When you think about your electric bill, you probably focus on how much energy you use in a month. But there’s another factor that can affect your costs: your demand. Demand is the rate at which you use electricity at one time, measured in kilowatts (kW).

Energy (kWh) = total amount used over time.

Demand (kW) = highest amount used at once 

A kilowatt (kW) is 1,000 watts of power. A kilowatt-hour (kWh) means you used 1 kW steadily for one hour.

Examples:

Two members each use 1 kWh:

Member A uses it steadily over an hour — 
demand = 1 kW.

Member B uses it all in 15 minutes — demand = 4 kW (four times faster).

Driving a Car

Your speedometer is like demand (how fast you’re using power right now). Your odometer is like total energy used.
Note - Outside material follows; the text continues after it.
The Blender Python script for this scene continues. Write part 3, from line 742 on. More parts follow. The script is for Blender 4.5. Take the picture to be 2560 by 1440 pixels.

Two cars can travel the same distance, but the faster one needs a bigger, more expensive engine—just like higher demand needs more capacity from our electric system.

car-demand-graphic

How can I keep my demand low?

The easiest way to keep your demand low is to stagger the use of major appliances. Instead of running the oven, dryer and air conditioner all at once, space them out so they aren’t 
operating at the same time.

Technology can make it even easier. Use timers, delay-start settings, mobile apps or programmable thermostats to help you shift usage without having to think about it.

good-demand bad-demand

Why your co-op cares

Itasca-Mantrap must have enough capacity to meet the highest demand from all 
members, even if it only happens for a 
short time. Reducing your personal demand helps keep costs more stable for everyone.